If you want to support your LGBTQ+ teen after they just came out or as they’re thinking about coming out, we strongly advise reading The Coming Out Handbook. Consider this: in the section covering practical advice about who to come out to, they include a series of questions that may hit home for you, as a parent.
Here’s what they tell teens thinking about coming out to ask themselves:
Who do I feel safe with?
Do I feel comfortable sharing this important thing about my life with this person?
Who in my life has my back no matter what?
Who in my life builds up my confidence?
Then they list the people that – based on extensive surveys – LGBTQ+ teens say are most likely to be safe and make them feel comfortable:
- Friends and classmates, online or IRL
- Sports teammates, members of the same school clubs/activity groups, online peers in safe online communities
- Doctors, counselors, teachers, co-workers
- Family members, caretakers, parents, siblings, cousins, neighbors
- Religious/spiritual leaders
So what about that might hit home?
You Can Be the Support They Need
We’re thinking it’s the fact that family and parents are the next-to-last bullet point on the list. We’re making an assumption here, but we bet you want to be first on that list. You want your teen to feel safe and comfortable with you, and hope they do. You want them to feel like you have their back no matter what, and hope they know that.
Now ask yourself: are you that person?
We have a tip about how to be that person: unconditional love, compassion, and understanding will win the day every single time. We’ve offered insight on what an ally is, why LGBTQ+ youth and teens need allies, how you can be an ally to your LGBTQ+ teen if they just came out. We also gave you a glossary to memorize and some rules about language usage and pronouns.
All that is important.
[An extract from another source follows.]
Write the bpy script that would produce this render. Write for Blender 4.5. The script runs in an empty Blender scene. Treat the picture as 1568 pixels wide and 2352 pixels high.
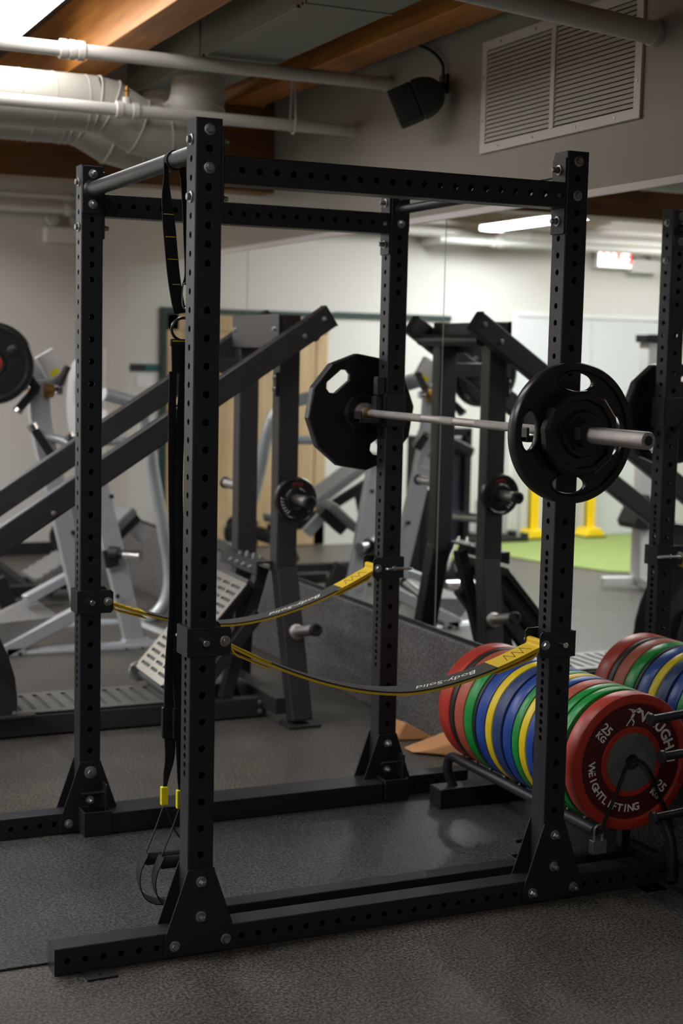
import bpy, bmesh, math, random
from mathutils import Vector, Matrix
random.seed(7)
S = 0.0254                      # the scene is laid out in inches
PI = math.pi
sc = bpy.context.scene
COL = sc.collection

# ------------------------------------------------------------------ materials
def new_mat(name):
    m = bpy.data.materials.new(name); m.use_nodes = True
    nt = m.node_tree; b = nt.nodes['Principled BSDF']
    return m, nt, b
def mat(name, col, rough=0.5, metal=0.0, bump=0.0, bscale=400.0, var=0.0, vscale=20.0, spec=0.5, coat=0.0):
    m, nt, b = new_mat(name)
    c = (col[0], col[1], col[2], 1)
    b.inputs['Base Color'].default_value = c
    b.inputs['Roughness'].default_value = rough
    b.inputs['Metallic'].default_value = metal
    b.inputs['Specular IOR Level'].default_value = spec
    b.inputs['Coat Weight'].default_value = coat
    tc = nt.nodes.new('ShaderNodeTexCoord')
    if var > 0:
        n = nt.nodes.new('ShaderNodeTexNoise'); n.inputs['Scale'].default_value = vscale
        n.inputs['Detail'].default_value = 6
        nt.links.new(tc.outputs['Object'], n.inputs['Vector'])
        mx = nt.nodes.new('ShaderNodeMix'); mx.data_type = 'RGBA'
        mx.inputs[6].default_value = tuple(x*(1-var) for x in col)+(1,)
        mx.inputs[7].default_value = tuple(min(1, x*(1+var)) for x in col)+(1,)
        nt.links.new(n.outputs['Fac'], mx.inputs[0]); nt.links.new(mx.outputs[2], b.inputs['Base Color'])
    if bump > 0:
        n2 = nt.nodes.new('ShaderNodeTexNoise'); n2.inputs['Scale'].default_value = bscale
        nt.links.new(tc.outputs['Object'], n2.inputs['Vector'])
        bp = nt.nodes.new('ShaderNodeBump'); bp.inputs['Strength'].default_value = bump
        bp.inputs['Distance'].default_value = 0.001
        nt.links.new(n2.outputs['Fac'], bp.inputs['Height']); nt.links.new(bp.outputs['Normal'], b.inputs['Normal'])
    return m
def emis(name, col, strength):
    m, nt, b = new_mat(name)
    b.inputs['Base Color'].default_value = (col[0], col[1], col[2], 1)
    b.inputs['Emission Color'].default_value = (col[0], col[1], col[2], 1)
    b.inputs['Emission Strength'].default_value = strength
    return m
def rubber_floor(name, base, fleck, fleck_amt, rough, scale=1.0):
    m, nt, b = new_mat(name)
    tc = nt.nodes.new('ShaderNodeTexCoord')
    n1 = nt.nodes.new('ShaderNodeTexNoise'); n1.inputs['Scale'].default_value = 230*scale; n1.inputs['Detail'].default_value = 3
    n2 = nt.nodes.new('ShaderNodeTexNoise'); n2.inputs['Scale'].default_value = 2.2; n2.inputs['Detail'].default_value = 6
    n3 = nt.nodes.new('ShaderNodeTexVoronoi'); n3.inputs['Scale'].default_value = 170*scale
    for n in (n1, n2, n3): nt.links.new(tc.outputs['Object'], n.inputs['Vector'])
    r1 = nt.nodes.new('ShaderNodeValToRGB')
    r1.color_ramp.elements[0].position = 0.40; r1.color_ramp.elements[0].color = tuple(x*0.38 for x in base)+(1,)
    r1.color_ramp.elements[1].position = 0.63; r1.color_ramp.elements[1].color = tuple(x*1.75 for x in base)+(1,)
    nt.links.new(n1.outputs['Fac'], r1.inputs['Fac'])
    r3 = nt.nodes.new('ShaderNodeValToRGB')
    r3.color_ramp.elements[0].position = 0.0; r3.color_ramp.elements[0].color = (1,1,1,1)
    r3.color_ramp.elements[1].position = fleck_amt; r3.color_ramp.elements[1].color = (0,0,0,1)
    nt.links.new(n3.outputs['Distance'], r3.inputs['Fac'])
    mx = nt.nodes.new('ShaderNodeMix'); mx.data_type = 'RGBA'
    mx.inputs[7].default_value = fleck+(1,)
    nt.links.new(r3.outputs['Color'], mx.inputs[0]); nt.links.new(r1.outputs['Color'], mx.inputs[6])
    r2 = nt.nodes.new('ShaderNodeValToRGB')
    r2.color_ramp.elements[0].position = 0.3; r2.color_ramp.elements[0].color = (0.78,0.78,0.78,1)
    r2.color_ramp.elements[1].position = 0.7; r2.color_ramp.elements[1].color = (1.18,1.16,1.12,1)
    nt.links.new(n2.outputs['Fac'], r2.inputs['Fac'])
    mm = nt.nodes.new('ShaderNodeMix'); mm.data_type = 'RGBA'; mm.blend_type = 'MULTIPLY'; mm.inputs[0].default_value = 1
    nt.links.new(mx.outputs[2], mm.inputs[6]); nt.links.new(r2.outputs['Color'], mm.inputs[7])
    nt.links.new(mm.outputs[2], b.inputs['Base Color'])
    rr = nt.nodes.new('ShaderNodeMapRange'); rr.inputs[3].default_value = rough-0.08; rr.inputs[4].default_value = rough+0.1
    nt.links.new(n2.outputs['Fac'], rr.inputs[0]); nt.links.new(rr.outputs[0], b.inputs['Roughness'])
    bp = nt.nodes.new('ShaderNodeBump'); bp.inputs['Strength'].default_value = 0.5; bp.inputs['Distance'].default_value = 0.0012
    nt.links.new(n1.outputs['Fac'], bp.inputs['Height']); nt.links.new(bp.outputs['Normal'], b.inputs['Normal'])
    return m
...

Really important.
But all of that pales in comparison to the one thing they really need from you, which we mention above but is well worth repeating:
Your LGBTQ+ teen wants you to see and know them for who they are – their true selves – and the best way to do that is to offer them your unconditional love and support when they come out.
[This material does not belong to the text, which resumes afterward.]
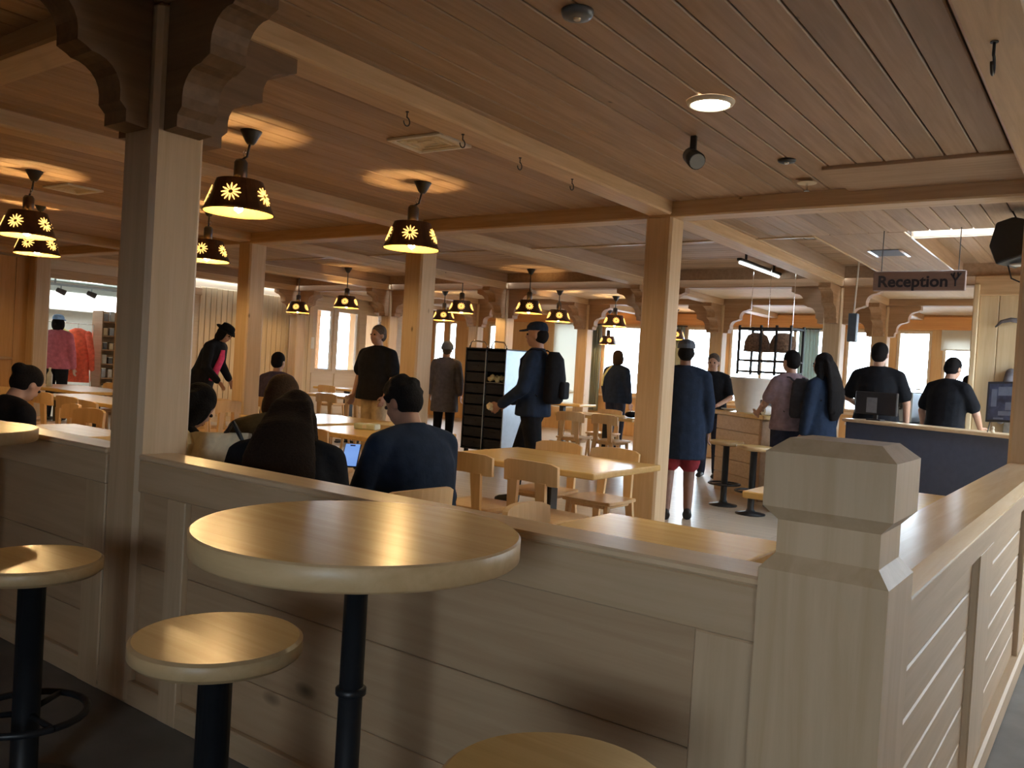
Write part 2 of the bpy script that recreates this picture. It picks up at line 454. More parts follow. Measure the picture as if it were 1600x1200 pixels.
# ------------------------------------------------------------------ outer walls with openings
def wall_pieces(bm, u0, u1, zt, ops, put):
    """ops: list of (a, b, z0, z1); put(bm, ua, ub, za, zb) adds a box."""
    ops = sorted(ops); u = u0
    for a, b, z0, z1 in ops:
        if a > u: put(bm, u, a, 0, zt)
        if z0 > 0: put(bm, a, b, 0, z0)
        if z1 < zt: put(bm, a, b, z1, zt)
        u = b
    if u < u1: put(bm, u, u1, 0, zt)
WIN = []
def window(u0, u1, z0, z1, at, axis, label, mull=1, frame=.05, sash=None, cross=False):
    """axis 'x': window lies along x at y=at; axis 'y': along y at x=at."""
    n = len(WIN) + 1
    def bb(bm, a, b, za, zb, d0=-.04, d1=.04, bev=.006):
        if axis == 'x': box(bm, a, b, at + d0, at + d1, za, zb, bev)
        else: box(bm, at + d0, at + d1, a, b, za, zb, bev)
    bm = bmesh.new()
    bb(bm, u0, u0 + frame, z0, z1); bb(bm, u1 - frame, u1, z0, z1); bb(bm, u0 + frame, u1 - frame, z0, z0 + frame); bb(bm, u0 + frame, u1 - frame, z1 - frame, z1)
    o = obj('window_%d' % n, bm, sash or m_pale)
    tag(o, label, 'window', kind='structure')
    for i in range(1, mull):
        u = u0 + (u1 - u0) * i / mull
        bm = bmesh.new(); bb(bm, u - frame / 2, u + frame / 2, z0 + frame, z1 - frame, -.035, .035); obj('mullion', bm, sash or m_pale, o)
    if cross:
        bm = bmesh.new(); bb(bm, u0 + frame, u1 - frame, (z0 + z1) / 2 - .015, (z0 + z1) / 2 + .015, -.03, .03); obj('crossbar', bm, sash or m_pale, o)
    for i in range(mull):
        a = u0 + (u1 - u0) * i / mull + frame / 2; b = u0 + (u1 - u0) * (i + 1) / mull - frame / 2
        bm = bmesh.new(); bb(bm, a, b, z0 + frame / 2, z1 - frame / 2, -.004, .004, 0); obj('pane', bm, m_glass, o)
    # daylight comes in here: a portal that only guides sampling of the sky
    ld = bpy.data.lights.new('portal', 'AREA'); ld.shape = 'RECTANGLE'; ld.size = u1 - u0; ld.size_y = z1 - z0
    ld.cycles.is_portal = True
    lo = bpy.data.objects.new('portal', ld); COL.objects.link(lo)
    if axis == 'x':
        s = 1 if at > 0 else -1
        lo.location = ((u0 + u1) / 2, at + .07 * s, (z0 + z1) / 2); lo.rotation_euler = (-s * PI / 2, 0, 0)
    else:
        s = 1 if at > 0 else -1
        lo.location = (at + .07 * s, (u0 + u1) / 2, (z0 + z1) / 2); lo.rotation_euler = (PI / 2, 0, s * PI / 2)
    WIN.append(o)
    return o
bw = [(-14.58, -14.20, .9, 2.44), (-14.08, -13.80, .9, 2.44), (-12.78, -12.25, .9, 2.40), (-10.78, -10.0, .5, 2.44), (-9.52, -8.55, .9, 2.42), (-7.52, -6.82, .9, 2.42),
      (-6.55, -4.58, .9, 2.44), (-4.27, -3.62, .9, 2.44), (-3.38, -2.80, .9, 2.44), (-2.62, -2.08, .9, 2.30), (-1.0, .6, .9, 2.44), (1.4, 3.4, .9, 2.44)]
bl_ = ['narrow bright window at the far left end of the window wall', 'second narrow bright window in the far left corner', 'narrow window behind the tray trolley', 'tall window behind the vertical blinds', 'bright window behind the brown-haired person in the striped jacket', 'bright window behind the middle post', 'wide bright window behind the iron rack', 'bright window between the two bracketed posts at the right', 'large bright window behind the men at reception', 'window with a half-lowered grey shade', 'window hidden behind the coat wall', 'window at the far right beyond the coat wall']
bm = bmesh.new()
wall_pieces(bm, -15.5, XRIGHT, ZC + .1, bw, lambda b, a0, a1, z0, z1: box(b, a0, a1, YBACK, YBACK + .16, z0, z1))
struct('wall_back', bm, m_warmz, 'warm pine wall of windows at the far end of the room', 'wall')
for o_, l_ in zip(bw, bl_): window(*o_, YBACK + .05, 'x', l_, mull=3 if o_[1] - o_[0] > 1.5 else 1)
struct('trim_1', B(-15.5, XRIGHT, YBACK - .05, YBACK, 2.46, 2.70, .01), m_orange, 'orange stained board above the far windows', 'trim')
struct('trim_2', B(-15.5, XRIGHT, YBACK - .07, YBACK, .84, .89, .01), m_pale, 'pale sill board under the far windows', 'trim')

lw = [(6.45, 9.0, 0, 2.34), (11.87, 12.38, 1.04, 2.38), (12.47, 13.12, 1.04, 2.38), (13.30, 13.82, 1.04, 2.38)]
bm = bmesh.new()
wall_pieces(bm, YFRONT, 14.6, ZC + .1, lw, lambda b, a0, a1, z0, z1: box(b, XLEFT - .12, XLEFT, a0, a1, z0, z1))
wl = struct('wall_left', bm, m_pale, 'left wall with the shop opening and a glazed partition', 'wall')
for (a, b, z0, z1), l_ in zip(lw[1:], ['left pane of the glazed partition beside the pine wall', 'middle pane of the glazed partition', 'right pane of the glazed partition behind the man in black']):
    window(a, b, z0, z1, XLEFT - .05, 'y', l_)
struct('wall_jog', bm=B(-15.5, XLEFT, 14.5, 14.6, 0, ZC + .1), mat=m_warmz, label='return of the left wall beyond the glazed partition', cat='wall')
struct('wall_corner', bm=B(-15.6, -15.5, 14.5, YBACK + .1, 0, ZC + .1), mat=m_warmz, label='side wall at the far left window corner', cat='wall')
# upright boards between shop opening and partition; horizontal boards over the partition; panelled wall before the opening
w = .105
first = None
for i in range(23):
    y = 9.16 + i * .117
    if y > 11.75: break
    if first is None: first = obj('board', B(0, .018, -w / 2, w / 2, .1, 2.5, .004), m_palez, wl, (XLEFT, y, 0)); o = first
    else: o = first.copy(); COL.objects.link(o); o.location.y = y
first = None
for i in range(3):
    z = 2.41 + i * .108
    q = obj('over_board', B(XLEFT, XLEFT + .015, 11.8, 14.5, z, z + .1, .004), m_pale, wl)
for a, b in ((11.8, 12.42), (12.44, 13.2), (13.22, 13.9)):
    obj('lower_panel', B(XLEFT, XLEFT + .02, a, b, .12, 1.0, .008), m_pale, wl)
first = None
for i in range(26):
    y = -.2 + i * .25
    if first is None: first = obj('wall_board', B(0, .015, -.122, .122, .1, 2.6, .004), m_warmz, wl, (XLEFT, y, 0)); o = first
    else: o = first.copy(); COL.objects.link(o); o.location.y = y
obj('shelf_rail', B(XLEFT, XLEFT + .09, 4.6, 5.9, 1.02, 1.06, .006), m_pine['y'], wl)
struct('trim_3', B(XLEFT - .02, XLEFT + .03, 6.3, 9.14, 2.34, 2.48, .008), m_pine['y'], 'pine header board over the shop opening', 'trim')
struct('ceiling', B(-20.0, XLEFT - .12, 10.46, 16.4, 2.5, 2.58), m_brack['x'], 'low brown ceiling of the porch behind the glazed partition', 'ceiling')
struct('wall_porch', B(-16.6, -16.5, 13.6, 14.35, 0, 2.5), m_brack['y'], 'brown wooden wall seen through the left pane of the partition', 'wall')
struct('wall_porch.001', B(-18.6, -18.5, 14.7, 15.0, 0, 2.5), m_brack['y'], 'dark upright seen through the middle pane of the partition', 'wall')
struct('wall_porch.002', B(-20.0, -19.9, 12.0, 22.0, 0, 1.0), plain('blue_grey_parapet', (.25, .40, .55), .7), 'blue grey parapet seen low through the partition', 'wall')
# a light switch plate on the partition frame
t = thing('light_switch', 'white switch plate on the partition frame by the upright boards', 'switch', (XLEFT + .01, 11.8, 1.62))
obj('plate', B(0, .012, -.045, .045, -.12, .12, .004), m_white, t); obj('rocker', B(.012, .018, -.02, .02, -.05, .05, .003), m_white, t)

# right and near walls (out of frame; they keep the room closed)
rw = [(8.2, 9.6, .9, 2.2)]
bm = bmesh.new()
wall_pieces(bm, YFRONT, YBACK, ZC + .1, rw, lambda b, a0, a1, z0, z1: box(b, XRIGHT, XRIGHT + .12, a0, a1, z0, z1))
struct('wall_right', bm, m_warmz, 'right wall of the building with one wide window', 'wall')
for o_, l_ in zip(rw, ['window in the right wall beside reception']): window(*o_, XRIGHT + .05, 'y', l_, mull=3)
fill_win = [(.3, 1.6, .95, 2.15)]  # unseen window, added behind the viewer to brighten the near side
bm = bmesh.new()
wall_pieces(bm, XLEFT - .1, XRIGHT + .1, ZC + .1, fill_win, lambda b, a0, a1, z0, z1: box(b, a0, a1, YFRONT - .12, YFRONT, z0, z1))
struct('wall_front', bm, m_warmz, 'near wall of the building, behind the viewer', 'wall')
for o_, l_ in zip(fill_win, ['unseen window added in the near wall for fill light']): window(*o_, YFRONT - .05, 'x', l_, mull=2)
struct('terrace.003', B(-60, 60, -90, YFRONT - .3, -.6, -.15), m_snow, 'bright ground outside the near wall', 'ground')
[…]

Your love, understanding, and acceptance are the most powerful protective factor against stigma, isolation, bullying, and mental health issues that are more prevalent among LGBTQ+ teens than teens in the gender and sexual majority. When your teen has a solid foundation at home, and they’re surrounded by people who build them up, make them feel safe, and make them feel strong, then coming out and living out won’t be so scary.
And if people out in the world hassle them, they know exactly where to go to recharge and reset: home.